Work to do:
Without the pictures, output the lines of the material from the very first through the one that holds "t = MB().prism([(p.x, p.y) for p in [P(*x, z)".

Collected data:
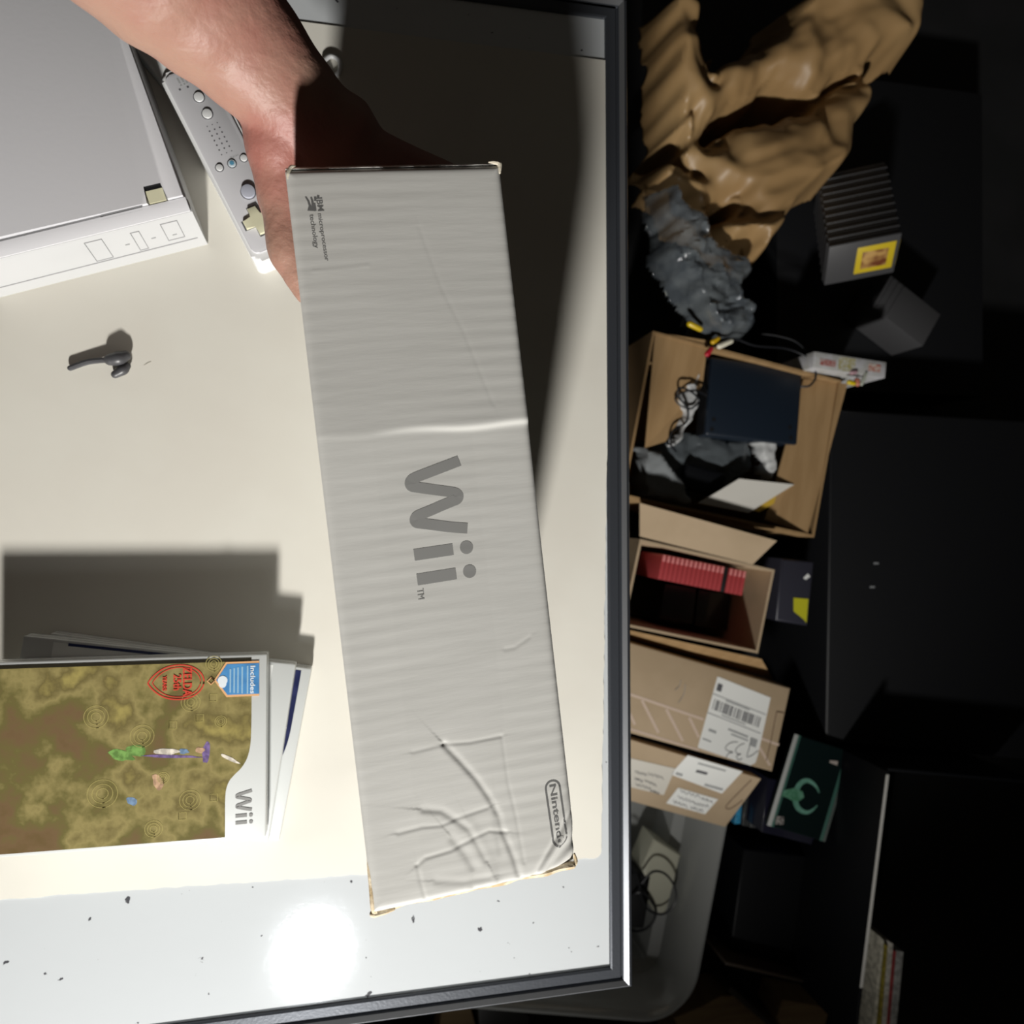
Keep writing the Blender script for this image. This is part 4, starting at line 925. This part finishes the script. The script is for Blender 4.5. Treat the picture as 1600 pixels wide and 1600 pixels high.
for pix, z, c, lb in ((((1151, 1266), (1160, 1252), (1157, 1287), (1148, 1288)), .17, (.05, .38, .68), 'standing case with a bright sky-blue spine beside the tilted parcel'),
                      (((1165, 1240), (1175, 1232), (1170, 1292), (1160, 1290)), .17, (.05, .055, .055), 'standing case with a dark grey spine, right of the sky-blue one'),
                      (((1178, 1232), (1189, 1228), (1182, 1294), (1172, 1293)), .172, (.09, .095, .095), 'standing case with a mid grey spine, left of the jewel case'),
                      (((1186, 1212), (1204, 1210), (1201, 1246), (1184, 1243)), .19, (.045, .075, .30), 'standing case with a violet-blue spine, at the corner of the parcel marked 133'),
                      (((1186, 1250), (1199, 1252), (1194, 1292), (1184, 1290)), .178, (.018, .018, .02), 'standing black case with fine grey print, touching the jewel case')):
    t = MB().prism([(p.x, p.y) for p in [P(*x, z) for x in pix]], 0, z, .001).build('game_case', mat('spine', c, .35, coat=.3, col2=tuple(x*.6 for x in c), nscale=200)); tag(t, lb, 'game case')

# clear plastic tub
TBZ = .165
e0 = P(1133, 1300, TBZ); e1_ = P(1101, 1470, TBZ); tr_ = ang(e1_, e0)-math.pi/2
tub = thing('plastic_tub', 'translucent grey plastic storage tub holding a white adaptor, partly under the table', 'tub', (e0.x, e0.y, 0), tr_)
low = (MW[tub.name].inverted() @ P(930, 1592, TBZ))
tm_ = mat('translucent_plastic', (.46, .475, .465), .25, alpha=.72, coat=.7, bump=.15, bscale=40)
def shell(loops, name, mt, parent, closed_bottom=True):
    t = bmesh.new(); rows = [[t.verts.new(p) for p in lp] for lp in loops]
    for a_, b_ in zip(rows, rows[1:]):
        n2 = len(a_)
        for i in range(n2): t.faces.new((a_[i], a_[(i+1) % n2], b_[(i+1) % n2], b_[i]))
    if closed_bottom: t.faces.new(rows[-1])
    bmesh.ops.recalc_face_normals(t, faces=t.faces); o = MB().join(t).build(name, mt, parent)
    md = o.modifiers.new('t', 'SOLIDIFY'); md.thickness = .0022; md.offset = 0; return o
def rl_(o_, z, r_): return [(x, y, z) for x, y in rrect(-.48-o_+.0, .0+o_-.002, low.y-o_+.004, .10+o_, max(r_+o_, .004), 10)]
shell([rl_(.001, TBZ-.008, .085), rl_(.002, TBZ-.001, .085), rl_(-.002, TBZ, .085), rl_(-.010, TBZ-.010, .082), rl_(-.024, TBZ-.060, .075), rl_(-.030, TBZ-.085, .070), rl_(-.050, TBZ-.091, .060), rl_(-.056, .050, .055), rl_(-.062, .030, .050), rl_(-.075, .022, .045), rl_(-.085, .018, .04)], 'tub_shell', tm_, tub)
ad = thing('power_adaptor', 'yellowish-white power adaptor inside the translucent tub', 'power adaptor', (P(1020, 1345, .1).x, P(1020, 1345, .1).y, .045), R(-68))
apx = [(1022, 1310), (1065, 1336), (1052, 1380), (1043, 1422), (1036, 1430), (1022, 1424), (1010, 1385), (1003, 1355)]
MB().prism([(p.x, p.y) for p in [P(*x, .10) for x in apx]], .045, .10, .004).build('casing', mat('adaptor_cream', (.62, .62, .50), .4), ad, world=True)
cable([(1003, 1380, .12), (1020, 1362, .125), (1040, 1366, .125), (1055, 1388, .125), (1054, 1412, .12), (1036, 1428, .115), (1014, 1422, .11), (1003, 1402, .11), (996, 1370, .11), (985, 1350, .1)], .002, 'black cord looped over the white adaptor in the tub', 'cord')
cable([(985, 1400, .10), (1000, 1394, .11), (1016, 1405, .105), (1025, 1425, .10), (1016, 1446, .095), (996, 1455, .09), (975, 1450, .09)], .0025, 'second black cord curling at the table edge inside the tub', 'cord')
tag(MB().box(0, .06, -.10, 0, 0, .05, .006, 3, Matrix.Translation(P(972, 1360, .10)-Vector((0, 0, .05))) @ Matrix.Rotation(R(-10), 4, 'Z')).build('power_adaptor', MBLK), 'black power adaptor in the tub, mostly hidden by the table edge', 'power adaptor')

# black shelf unit standing at the right, its edge catching the lamp
SZ = .34
s0 = P(1386, 1205, SZ); s1_ = P(1336, 1608, SZ); sh = thing('black_shelf', 'glossy black shelf unit with one lamp-lit edge painted pale at the lower right', 'shelf', (s0.x, s0.y, 0), ang(s0, s1_))
Lg = (s1_-s0).length+.02
MB().box(0, Lg, 0, .005, 0, SZ, .0008).build('side_panel', MBLKG, sh)
MB().box(.005, Lg*.8, -.0008, .0042, SZ-.0006, SZ+.0006, .0002).build('edge_glint', mat('edge_highlight', (.75, .74, .70), .3, metal=.2, bump=.8, bscale=120), sh)['label'] = 'pale strip painted for lamplight on the edge'  # pale strip stands in for lamplight along the black edge
MB().box(0, .005, .0052, .30, 0, SZ-.02, .0008).build('back_panel', MBLKG, sh)
MB().box(.005, Lg-.08, .0052, .28, .02, .028, .0008).build('bottom_board', MBLKG, sh)
# dark wooden rails on the floor
MBR = mat('dark_wood', (.045, .032, .022), .4, coat=.2)
for a_, b_, w_, z0_, z1_, lb in (((1134, 1505), (1288, 1541), 5, .20, .206, 'thin dark brown wooden rail above the floor cardboard'), ((1140, 1545), (1215, 1610), 9, .10, .108, 'dark slanting board end near the bottom border')):
    a3 = P(*a_, z1_); b3 = P(*b_, z1_); an = ang(a3, b3); M_ = Matrix.Translation(Vector((a3.x, a3.y, 0))) @ Matrix.Rotation(an, 4, 'Z')
    tag(MB().box(0, (b3-a3).length, -w_*.0011/2, w_*.0011/2, 0, z1_, .0008, 2, M_).build('wooden_rail', MBR), lb, 'rail')
# black storage bin behind the tub
bb = [P(*x, .19) for x in ((1172, 1335), (1282, 1346), (1246, 1513), (1150, 1492))]
tag(MB().prism([(p.x, p.y) for p in bb], 0, .17, .004).build('storage_box', MBLKG), 'large glossy black storage box between the tub and the shelf unit', 'storage box')
for pix, z, lb in (((( 1060, 1605), (1052, 1590), (1100, 1572), (1125, 1556), (1160, 1556), (1200, 1605), (1250, 1680), (1040, 1680)), .07, 'scuffed tan cardboard sheet on the floor below the tub'),
                   (((1222, 1562), (1296, 1575), (1290, 1600), (1240, 1640), (1214, 1590)), .07, 'piece of tan cardboard on the floor beside the shelf unit'),
                   (((690, 1578), (735, 1574), (748, 1620), (760, 1660), (680, 1660)), .06, 'tan cardboard corner peeping from under the lower table edge')):
    tag(MB().prism([(p.x, p.y) for p in [P(*x, z) for x in pix]], 0, z, .001).build('cardboard_sheet', MCRD), lb, 'cardboard')
tag(MB().prism([(p.x, p.y) for p in [P(*x, .08) for x in ((745, 1568), (810, 1570), (830, 1590), (815, 1640), (752, 1640))]], 0, .08, .003).build('storage_box', mat('dark_grey_box', (.035, .036, .038), .4)), 'dark grey box under the lower table edge', 'storage box')
# magazines at the lower right
mags = [((1378, 1466), (1382, 1470), (1366, 1640), (1360, 1640), (.62, .59, .48), 'thick cream-edged magazine, leftmost of the upright magazines'),
        ((1386, 1478), (1389, 1480), (1376, 1640), (1371, 1640), (.34, .27, .03), 'magazine with a dull yellow edge, second of the upright magazines'),
        ((1391, 1473), (1399, 1477), (1385, 1640), (1378, 1640), (.60, .57, .50), 'white-edged magazine, third of the upright magazines'),
        ((1399, 1488), (1405, 1490), (1392, 1640), (1386, 1640), (.35, .05, .05), 'magazine with a red cover edge among the upright magazines'),
        ((1407, 1490), (1418, 1492), (1404, 1640), (1393, 1640), (.40, .40, .38), 'grey-edged magazine, rightmost of the upright magazines')]
for i, (p1, p2, p3, p4, c, lb) in enumerate(mags):
    pix = [P(*x, .33) for x in (p1, p2, p3, p4)]
    t = MB().prism([(p.x, p.y) for p in pix], .0285, .33-.002*i, .0008).build('magazine', mat('magazine_edge', c, .6, col2=tuple(x*.6 for x in c), nscale=120)); tag(t, lb, 'magazine', 'upright magazines')
# a low black cabinet that fills the far right, with two small pale buttons
cb = thing('black_cabinet', 'matt black cabinet at the far right with two tiny pale controls', 'cabinet', (P(1345, 860, .22).x, P(1345, 860, .22).y, 0))
cbp = [P(*x, .22) for x in ((1300, 640), (1660, 660), (1640, 1190), (1290, 1160))]
MB().prism([(p.x, p.y) for p in cbp], 0, .22, .005).build('cabinet_body', MBLK, cb, world=True)
for px, py in ((1369, 880), (1363, 917)):
    p = P(px, py, .2205); MB().box(p.x-.0045, p.x+.0045, p.y-.0018, p.y+.0018, .2195, .2215, .0003).build('control', mat('pale_control', (.25, .26, .27), .4), cb, world=True)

The answer:
Keep writing the Blender script for this image. This is part 4, starting at line 925. This part finishes the script. The script is for Blender 4.5. Treat the picture as 1600 pixels wide and 1600 pixels high.
for pix, z, c, lb in ((((1151, 1266), (1160, 1252), (1157, 1287), (1148, 1288)), .17, (.05, .38, .68), 'standing case with a bright sky-blue spine beside the tilted parcel'),
                      (((1165, 1240), (1175, 1232), (1170, 1292), (1160, 1290)), .17, (.05, .055, .055), 'standing case with a dark grey spine, right of the sky-blue one'),
                      (((1178, 1232), (1189, 1228), (1182, 1294), (1172, 1293)), .172, (.09, .095, .095), 'standing case with a mid grey spine, left of the jewel case'),
                      (((1186, 1212), (1204, 1210), (1201, 1246), (1184, 1243)), .19, (.045, .075, .30), 'standing case with a violet-blue spine, at the corner of the parcel marked 133'),
                      (((1186, 1250), (1199, 1252), (1194, 1292), (1184, 1290)), .178, (.018, .018, .02), 'standing black case with fine grey print, touching the jewel case')):
    t = MB().prism([(p.x, p.y) for p in [P(*x, z) for x in pix]], 0, z, .001).build('game_case', mat('spine', c, .35, coat=.3, col2=tuple(x*.6 for x in c), nscale=200)); tag(t, lb, 'game case')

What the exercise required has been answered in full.